### The task
Note each line of the listing that contains the string "starting", and copy it.

Entries with scene source code:

........

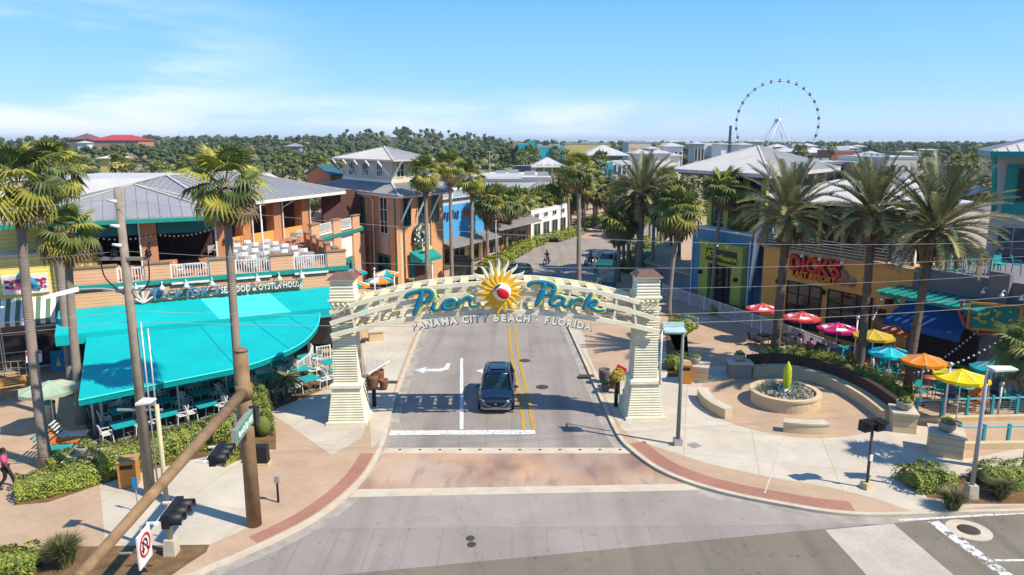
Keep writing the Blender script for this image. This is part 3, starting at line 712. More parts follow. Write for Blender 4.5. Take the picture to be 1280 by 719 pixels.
# ------------------------------------------------------------------ shrubs and hedges
M_LEAF = mat('hedge_leaf_bright', (0.42,0.46,0.06), rough=0.5, var=0.25, scale=1.5, trans=0.2)
M_LEAF2 = mat('hedge_leaf_mid', (0.25,0.31,0.055), rough=0.5, var=0.25, scale=1.5, trans=0.2)
M_LEAF3 = mat('hedge_leaf_dark', (0.07,0.10,0.03), rough=0.6, var=0.2, scale=1.5)
M_CORE = mat('hedge_core', (0.13,0.165,0.04), rough=1)
HL = [M_LEAF, M_LEAF2, M_LEAF3]
def hedge(name, label, path, w, h, n, size=0.085, seed=1, group=None, cat='hedge'):
    rg = random.Random(seed); pts = [p if isinstance(p, Vector) else P(*p) for p in path]; c0 = pts[0]
    t = thing(name, label, cat, (c0.x, c0.y, 0), 0, group)
    core = MB(); mb = MB(); tot = sum((pts[i+1]-pts[i]).length for i in range(len(pts)-1))
    def at(s):
        for i in range(len(pts)-1):
            l = (pts[i+1]-pts[i]).length
            if s <= l or i == len(pts)-2: return pts[i].lerp(pts[i+1], min(1, s/l)), (pts[i+1]-pts[i]).normalized()
            s -= l
    k = max(3, int(tot/0.35)); lump = [rg.uniform(.86,1.1) for _ in range(k+1)]
    for i in range(k+1):
        p, d = at(tot*i/k); core.ball((p.x,p.y,h*0.40), 1, 8, 5, sx=w*0.37*lump[i], sy=w*0.37*lump[i], sz=h*0.38*lump[i])
    n = int(n*1.7)
    for i in range(n):
        s = rg.uniform(-w*0.3, tot+w*0.3); p, d = at(max(0,min(tot,s))); p = p+d*(s-max(0,min(tot,s))); nrm = Vector((-d.y,d.x,0))
        a = rg.uniform(-0.3, math.pi+0.3); lu = lump[int(max(0,min(k,s/tot*k)))]
        wob = 1+0.10*math.sin(s*5+seed)+0.08*math.sin(s*11)
        sup = lambda v: math.copysign(abs(v)**0.6, v)
        q = p+nrm*sup(math.cos(a))*w*0.5*lu*wob*rg.uniform(.86,1.06)+Vector((0,0,h*0.4+sup(math.sin(a))*h*0.6*lu*wob*rg.uniform(.9,1.06)))
        if rg.random() < .3: q = p+nrm*math.copysign(w*0.5*lu*rg.uniform(.84,1.02), math.cos(a)); q.z = rg.uniform(.03,h*.5)
        q.z = max(0.03, q.z)
        mb.m = rg.choices([0,1,2],[.5,.35,.15])[0]
        leaf_quad(mb, q, (nrm*math.cos(a)+Vector((0,0,math.sin(a)))+Vector((rg.uniform(-.6,.6),rg.uniform(-.6,.6),rg.uniform(-.3,.6)))).normalized(), size*rg.uniform(.6,1.3), rg)
    mb.build('foliage', HL, t, world=True); core.build('branches', M_CORE, t, world=True); return t
hedge('clipped_hedge', 'clipped bright hedge running along the front of the canopy patio', [(135,590),(195,573),(250,557),(292,544)], 1.6, 1.1, 7000, seed=2)
hedge('clipped_hedge', 'tall clipped hedge beside the brown mast at the patio corner', [(322,508),(330,545)], 0.95, 1.35, 3200, seed=3)
hedge('round_shrub', 'rounded shrub at the foot of the brown mast, left of it', [(278,578),(290,572)], 1.1, 0.9, 1500, seed=4, cat='shrub')
hedge('round_shrub', 'low pale flowering shrub at the left of the corner bed', [(38,617),(78,608)], 1.5, 0.75, 2200, seed=5, cat='shrub')
hedge('round_shrub', 'dark rounded shrub shaded by palm fronds in the corner bed', [(85,606),(118,598)], 1.5, 0.85, 1800, seed=6, cat='shrub')
hedge('round_shrub', 'small bright shrub below the concrete planter at the left', [(70,583),(92,577)], 1.1, 0.6, 900, seed=7, cat='shrub')
hedge('round_shrub', 'pale shrub cut by the lower left corner of the picture', [(-20,712),(40,708)], 1.3, 0.6, 1900, seed=8, cat='shrub')
hedge('clipped_hedge', 'bright low hedge curving behind the dark seat wall of the fountain', [(955,458),(990,456),(1030,461),(1056,470)], 1.5, 1.25, 4200, seed=9)
hedge('clipped_hedge', 'low hedge between the date palms above the seat wall', [(1080,484),(1100,492),(1124,505)], 1.5, 1.15, 3200, seed=10)
hedge('round_shrub', 'flowering shrub left of the grey street lamp by the right kerb', [(1143,608),(1168,606)], 1.5, 0.8, 2000, seed=11, cat='shrub')
hedge('round_shrub', 'flowering shrub right of the grey street lamp at the right edge', [(1238,606),(1275,602)], 1.5, 0.85, 2000, seed=12, cat='shrub')
hedge('round_shrub', 'shrub with dry leaves on the kerb island below the double crowned palm', [(714,366),(728,368)], 2.1, 1.1, 1300, size=.16, seed=13, cat='shrub')
hedge('round_shrub', 'round grey green shrub right of the kerb island palm', [(733,368),(738,369)], 1.9, 1.1, 900, size=.16, seed=14, cat='shrub')
hedge('round_shrub', 'low shrub in the bed beside the square planter left of the plaza', [(843,418),(856,410)], 1.6, 0.8, 1200, size=.15, seed=15, cat='shrub')
hedge('round_shrub', 'shrub behind the orange litter bin on the right plaza', [(838,462),(850,458)], 1.2, 0.9, 1200, seed=16, cat='shrub')
hedge('clipped_hedge', 'low clipped hedge below the green door surround', [(898,392),(918,394)], 1.6, 0.7, 1300, size=.15, seed=17)
hedge('round_shrub', 'low leafy plant in the patio bed beside the white rail', [(383,474),(392,470)], 0.8, 0.5, 500, seed=18, cat='shrub')
hedge('round_shrub', 'shrub below the left poster kiosk by the kerb', [(606,352),(616,347)], 1.8, 1.0, 900, size=.2, seed=19, cat='shrub')
for i, (a, b, w) in enumerate((((608,340),(632,327),2.0),((636,322),(656,311),2.2),((658,309),(676,302),2.2),((690,301),(716,292),2.6),((728,284),(750,276),3.0),((788,340),(800,325),3.0),((806,318),(818,306),3.2))):
    lab = ['near', 'second', 'third', 'fourth', 'far'][i] + ' low hedge in the kerb planting left of the upper street' if i < 5 else ['low hedge beside the green chairs right of the pickup', 'far low hedge behind the retaining wall'][i-5]
    hedge('kerb_hedge', lab, [a, b], w, 1.1, 1500, size=.26, seed=30+i, group='low hedges along the upper street')
# ornamental grasses
def grass_clump(label, px, py, h, n, seed, r=0.5):
    b = P(px, py); rg = random.Random(seed); mb = MB()
    for i in range(n):
        a = rg.uniform(0,6.28); q = r*rg.uniform(0,.35); o = Vector((b.x+q*math.cos(a), b.y+q*math.sin(a), 0)); d = Vector((math.cos(a), math.sin(a), 0))
        l = h*rg.uniform(.6,1.1); out = r*rg.uniform(.3,1.1); s = Vector((-d.y,d.x,0))*0.014; mb.m = rg.choice([0,0,1])
        p1 = o+d*out*0.35+Vector((0,0,l*0.7)); p2 = o+d*out+Vector((0,0,l*rg.uniform(.75,1.0)))
        mb.add([o-s,o+s,p1+s,p1-s,p2], [(0,1,2,3),(3,2,4)])
    c = thing('grass_tuft', label, 'grass', (b.x,b.y,0), 0, 'ornamental grass clumps')
    mb.build('blades', [mat('grass_green',(0.17,0.19,0.06),var=.3,trans=.2), mat('grass_straw',(0.38,0.32,0.16),var=.3,trans=.2)], c, world=True)
grass_clump('spiky ornamental grass clump on the bark bed at the lower left', 82,708,1.1,1200,1,.6)
grass_clump('feathery grass clump directly left of the grey street lamp foot', 1190,636,0.8,900,2,.6)
grass_clump('feathery grass clump right of the grey street lamp foot', 1250,622,0.8,700,3,.6)

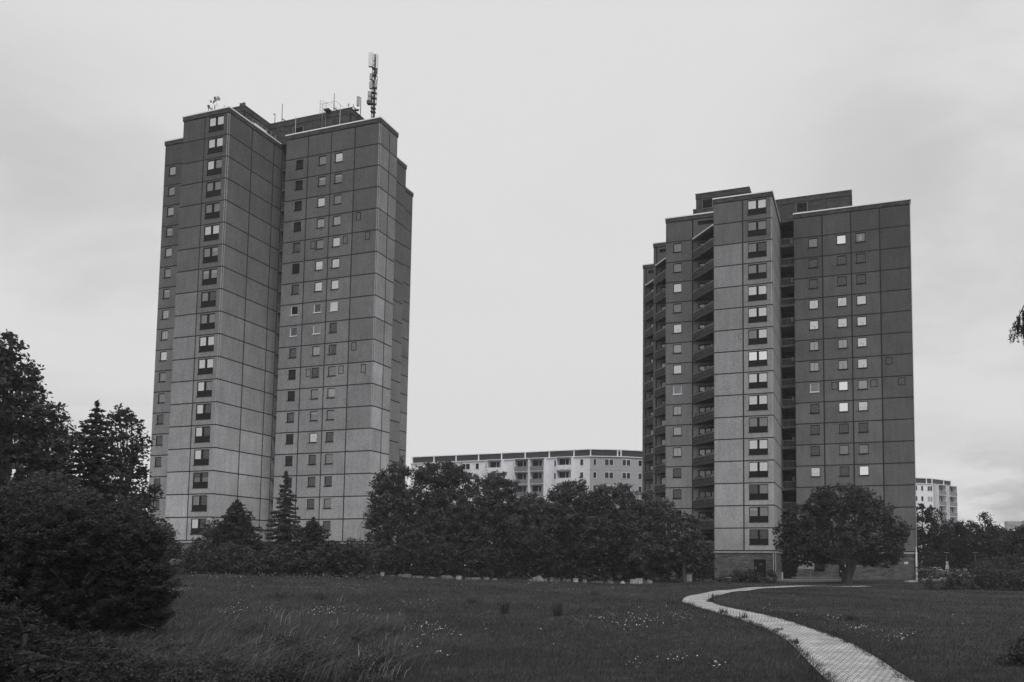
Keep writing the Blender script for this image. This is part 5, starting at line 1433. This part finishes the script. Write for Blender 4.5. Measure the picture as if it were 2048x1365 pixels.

........

### The reply
Keep writing the Blender script for this image. This is part 3, starting at line 712. More parts follow. Write for Blender 4.5. Take the picture to be 1280 by 719 pixels.
Keep writing the Blender script for this image. This is part 5, starting at line 1433. This part finishes the script. Write for Blender 4.5. Measure the picture as if it were 2048x1365 pixels.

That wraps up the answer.